Elaborate on what’s positive and what’s problematic about this change, and with this perception of the neighborhood.

We have been so segregated in the United States and that now that whites are attracted and willing to move into what was formerly a low-income African-American neighborhood does symbolize some progress, in terms of race relations in the United States. That we have mixed-income, mixed-race neighborhoods, I think, is a very positive thing.

But that diversity not necessarily benefiting the former residents. Most of the mechanisms by which low-income people would benefit from this change are related to social interaction—that low-, middle-, and upper-income people would start to talk to one another. They would problem solve with one another. They would all get involved civically together to bolster their political power. But what we’re really seeing is a micro-level segregation. You see diversity along race, class, sexual orientation overall, but when you get into the civic institutions—the churches, the recreation centers, the restaurants, the clubs, the coffee shops—most of them are segregated. So you’re not getting a meaningful interaction across race, class, and difference. If we think that mixed-income, mixed-race communities are the panacea for poverty, they’re not.

During my research, for example, I had a lot of people tell me that they were pleased with the redevelopment because they felt it was associated with reductions in crime. They felt that it would be safer for their kids and their families. But then I would say, “What else is happening in this neighborhood?” “Oh well, the amenities are coming in that we can’t utilize or don’t want to utilize them.” “We’re losing our political power, because most of the civic associations used to be African-American, and then flipped.” So there’s a political loss that’s also occurring.
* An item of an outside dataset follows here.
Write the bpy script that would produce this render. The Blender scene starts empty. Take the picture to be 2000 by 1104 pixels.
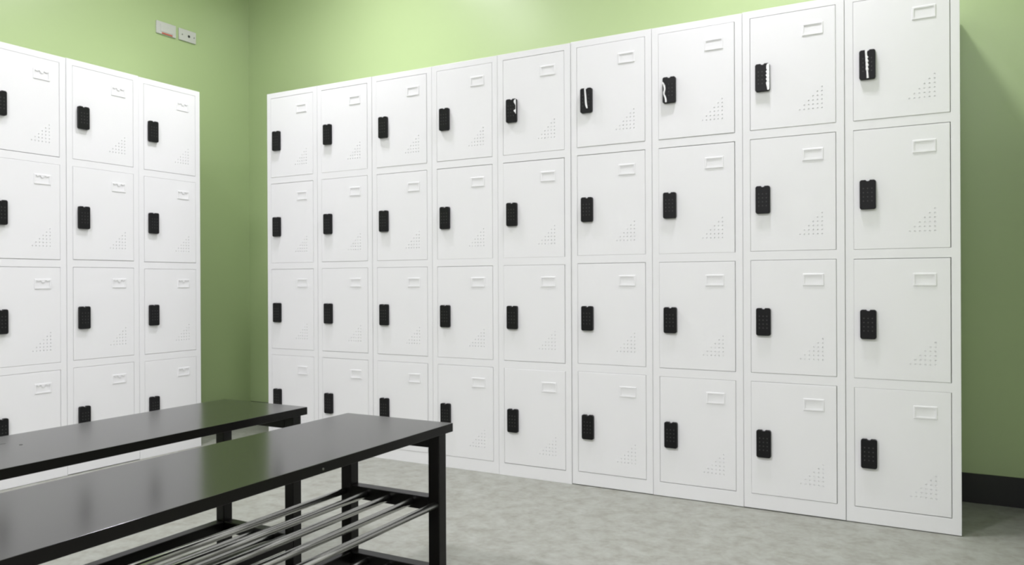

And then also you’ve got some people in this community that I say in the book are “living The Wire”—looking for iconic ghetto stereotypes. Some newcomers thought it was hip and cool, that it actually brought them more credibility because they were living in a neighborhood that was edgy and rough. Crime and blackness is associated in the minds of some newcomers—and that’s really problematic. Low-income residents, on the other hand, think crime is detrimental to their kids’ opportunities and to their health.

Sociologist Robert Sampson writes a lot about collective efficacy: that controlling crime brings people together across difference, as a community. But in a place where crime is perceived differently by a long term and newcomer populations, that’s not going to happen.